## WRITTEN REQUEST
Print the lines of the data, starting with the first, up to and including the line where "random.seed(7)" appears.

* Start GIVEN MATERIAL *

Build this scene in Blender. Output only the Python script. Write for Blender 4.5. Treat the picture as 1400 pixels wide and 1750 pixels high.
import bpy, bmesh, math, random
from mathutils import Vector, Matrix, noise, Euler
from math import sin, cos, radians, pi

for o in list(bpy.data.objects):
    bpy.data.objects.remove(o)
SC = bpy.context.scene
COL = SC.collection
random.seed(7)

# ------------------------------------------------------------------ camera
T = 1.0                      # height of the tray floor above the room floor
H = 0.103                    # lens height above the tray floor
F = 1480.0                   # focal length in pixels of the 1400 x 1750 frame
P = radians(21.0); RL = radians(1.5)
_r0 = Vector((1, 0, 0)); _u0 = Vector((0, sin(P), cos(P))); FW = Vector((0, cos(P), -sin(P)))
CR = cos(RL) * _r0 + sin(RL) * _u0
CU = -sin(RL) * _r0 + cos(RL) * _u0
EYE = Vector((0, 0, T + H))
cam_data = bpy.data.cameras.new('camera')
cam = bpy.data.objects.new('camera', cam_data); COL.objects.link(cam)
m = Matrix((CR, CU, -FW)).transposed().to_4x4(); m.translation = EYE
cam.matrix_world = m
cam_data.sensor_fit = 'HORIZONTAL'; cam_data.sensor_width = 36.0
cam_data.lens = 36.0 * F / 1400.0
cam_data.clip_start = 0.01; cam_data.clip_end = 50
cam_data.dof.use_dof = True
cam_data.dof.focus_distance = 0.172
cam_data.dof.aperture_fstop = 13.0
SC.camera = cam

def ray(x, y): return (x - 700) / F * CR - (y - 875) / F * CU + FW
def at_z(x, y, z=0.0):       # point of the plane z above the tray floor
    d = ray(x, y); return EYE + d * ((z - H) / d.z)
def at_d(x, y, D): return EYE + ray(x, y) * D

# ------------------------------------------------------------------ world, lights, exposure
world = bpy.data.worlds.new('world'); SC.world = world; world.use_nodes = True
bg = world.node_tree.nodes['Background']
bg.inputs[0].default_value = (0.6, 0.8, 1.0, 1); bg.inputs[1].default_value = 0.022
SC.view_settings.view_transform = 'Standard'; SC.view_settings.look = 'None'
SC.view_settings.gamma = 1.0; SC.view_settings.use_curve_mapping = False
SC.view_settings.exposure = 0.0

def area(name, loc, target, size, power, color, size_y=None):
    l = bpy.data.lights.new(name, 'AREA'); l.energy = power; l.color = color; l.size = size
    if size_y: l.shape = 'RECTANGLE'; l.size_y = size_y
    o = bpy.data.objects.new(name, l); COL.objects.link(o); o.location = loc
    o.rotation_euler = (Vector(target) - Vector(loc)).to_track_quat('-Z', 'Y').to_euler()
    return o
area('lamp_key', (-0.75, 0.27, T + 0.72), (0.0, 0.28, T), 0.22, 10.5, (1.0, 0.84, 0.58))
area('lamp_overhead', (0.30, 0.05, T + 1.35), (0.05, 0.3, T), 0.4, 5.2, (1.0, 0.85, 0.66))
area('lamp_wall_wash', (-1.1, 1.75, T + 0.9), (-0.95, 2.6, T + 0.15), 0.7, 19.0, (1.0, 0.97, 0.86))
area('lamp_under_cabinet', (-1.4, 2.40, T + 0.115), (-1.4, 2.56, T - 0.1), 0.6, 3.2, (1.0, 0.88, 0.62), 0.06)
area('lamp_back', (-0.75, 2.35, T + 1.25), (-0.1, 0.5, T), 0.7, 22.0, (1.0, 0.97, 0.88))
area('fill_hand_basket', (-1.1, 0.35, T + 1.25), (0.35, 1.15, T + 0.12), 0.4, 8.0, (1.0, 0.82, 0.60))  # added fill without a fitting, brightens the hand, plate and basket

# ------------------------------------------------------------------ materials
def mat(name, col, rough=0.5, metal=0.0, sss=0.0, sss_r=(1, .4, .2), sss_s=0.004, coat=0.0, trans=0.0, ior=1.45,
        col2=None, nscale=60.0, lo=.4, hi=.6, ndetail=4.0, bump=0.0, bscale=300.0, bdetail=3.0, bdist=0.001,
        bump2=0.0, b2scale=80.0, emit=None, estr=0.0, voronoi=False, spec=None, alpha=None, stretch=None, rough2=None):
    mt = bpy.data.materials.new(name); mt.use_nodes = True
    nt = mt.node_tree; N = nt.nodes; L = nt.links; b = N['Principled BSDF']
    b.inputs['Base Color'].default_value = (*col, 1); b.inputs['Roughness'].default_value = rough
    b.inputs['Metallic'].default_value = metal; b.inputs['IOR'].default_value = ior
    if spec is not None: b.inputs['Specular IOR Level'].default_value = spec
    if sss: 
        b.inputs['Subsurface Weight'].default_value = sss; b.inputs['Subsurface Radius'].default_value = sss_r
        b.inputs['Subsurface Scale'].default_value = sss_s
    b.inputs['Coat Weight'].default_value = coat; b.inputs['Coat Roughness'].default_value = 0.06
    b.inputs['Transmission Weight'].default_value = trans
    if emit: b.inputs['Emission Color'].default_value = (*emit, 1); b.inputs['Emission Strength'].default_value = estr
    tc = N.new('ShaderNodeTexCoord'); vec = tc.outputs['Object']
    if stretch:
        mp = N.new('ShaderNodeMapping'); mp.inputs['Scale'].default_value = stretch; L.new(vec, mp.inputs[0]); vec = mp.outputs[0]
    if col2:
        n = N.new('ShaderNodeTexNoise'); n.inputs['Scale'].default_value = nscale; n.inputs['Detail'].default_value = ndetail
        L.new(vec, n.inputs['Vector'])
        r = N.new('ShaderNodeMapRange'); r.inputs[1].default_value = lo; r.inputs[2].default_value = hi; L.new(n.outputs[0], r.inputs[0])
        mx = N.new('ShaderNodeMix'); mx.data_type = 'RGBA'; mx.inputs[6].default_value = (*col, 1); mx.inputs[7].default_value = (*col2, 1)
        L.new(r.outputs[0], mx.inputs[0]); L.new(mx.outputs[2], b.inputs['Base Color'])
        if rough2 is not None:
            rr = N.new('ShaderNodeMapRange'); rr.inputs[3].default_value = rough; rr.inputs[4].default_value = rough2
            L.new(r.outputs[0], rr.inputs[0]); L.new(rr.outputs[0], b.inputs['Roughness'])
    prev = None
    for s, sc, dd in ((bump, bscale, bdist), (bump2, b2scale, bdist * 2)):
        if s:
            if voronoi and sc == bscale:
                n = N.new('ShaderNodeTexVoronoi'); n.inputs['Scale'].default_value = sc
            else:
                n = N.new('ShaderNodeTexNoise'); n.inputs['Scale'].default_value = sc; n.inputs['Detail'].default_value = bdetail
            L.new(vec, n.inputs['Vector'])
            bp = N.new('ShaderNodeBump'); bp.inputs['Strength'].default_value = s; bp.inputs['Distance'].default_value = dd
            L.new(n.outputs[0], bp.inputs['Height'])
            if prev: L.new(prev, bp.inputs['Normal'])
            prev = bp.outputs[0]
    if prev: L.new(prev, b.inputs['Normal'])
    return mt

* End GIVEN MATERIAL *

## RESPONSE BELOW
Build this scene in Blender. Output only the Python script. Write for Blender 4.5. Treat the picture as 1400 pixels wide and 1750 pixels high.
import bpy, bmesh, math, random
from mathutils import Vector, Matrix, noise, Euler
from math import sin, cos, radians, pi

for o in list(bpy.data.objects):
    bpy.data.objects.remove(o)
SC = bpy.context.scene
COL = SC.collection
random.seed(7)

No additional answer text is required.